> **Written exercise**
Reproduce the top of the data verbatim, through and including the line that contains "COL = SC.collection".

Saved entries
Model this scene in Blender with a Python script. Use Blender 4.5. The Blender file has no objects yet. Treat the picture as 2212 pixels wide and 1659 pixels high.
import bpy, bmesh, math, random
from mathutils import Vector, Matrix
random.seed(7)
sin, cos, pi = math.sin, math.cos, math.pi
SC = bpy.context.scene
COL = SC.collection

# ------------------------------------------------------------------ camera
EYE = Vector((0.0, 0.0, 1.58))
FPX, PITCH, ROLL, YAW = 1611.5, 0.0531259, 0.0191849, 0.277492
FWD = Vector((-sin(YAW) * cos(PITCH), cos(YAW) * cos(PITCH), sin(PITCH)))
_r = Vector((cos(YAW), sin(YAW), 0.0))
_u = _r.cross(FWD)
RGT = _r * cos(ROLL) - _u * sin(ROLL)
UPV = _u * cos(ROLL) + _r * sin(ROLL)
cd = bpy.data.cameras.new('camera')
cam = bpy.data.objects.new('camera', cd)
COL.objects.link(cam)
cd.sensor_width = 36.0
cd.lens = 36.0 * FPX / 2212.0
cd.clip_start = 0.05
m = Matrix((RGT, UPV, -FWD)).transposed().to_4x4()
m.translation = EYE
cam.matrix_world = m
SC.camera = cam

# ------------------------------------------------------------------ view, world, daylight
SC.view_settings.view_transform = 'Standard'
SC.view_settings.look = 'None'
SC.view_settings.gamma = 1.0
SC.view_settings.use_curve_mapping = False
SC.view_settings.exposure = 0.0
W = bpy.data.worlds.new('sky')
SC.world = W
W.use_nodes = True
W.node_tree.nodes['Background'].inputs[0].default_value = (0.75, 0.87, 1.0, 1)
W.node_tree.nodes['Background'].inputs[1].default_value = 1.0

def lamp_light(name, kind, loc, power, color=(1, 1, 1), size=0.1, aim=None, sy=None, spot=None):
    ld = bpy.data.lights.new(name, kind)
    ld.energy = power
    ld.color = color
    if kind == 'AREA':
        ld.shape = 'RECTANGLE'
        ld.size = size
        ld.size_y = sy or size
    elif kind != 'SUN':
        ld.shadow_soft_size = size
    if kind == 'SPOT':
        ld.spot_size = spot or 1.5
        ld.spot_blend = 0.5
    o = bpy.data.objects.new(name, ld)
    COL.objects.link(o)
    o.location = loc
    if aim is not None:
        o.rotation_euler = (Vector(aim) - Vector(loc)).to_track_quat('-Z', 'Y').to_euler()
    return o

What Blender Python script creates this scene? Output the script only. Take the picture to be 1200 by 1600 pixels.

> **Correct answer**
Model this scene in Blender with a Python script. Use Blender 4.5. The Blender file has no objects yet. Treat the picture as 2212 pixels wide and 1659 pixels high.
import bpy, bmesh, math, random
from mathutils import Vector, Matrix
random.seed(7)
sin, cos, pi = math.sin, math.cos, math.pi
SC = bpy.context.scene
COL = SC.collection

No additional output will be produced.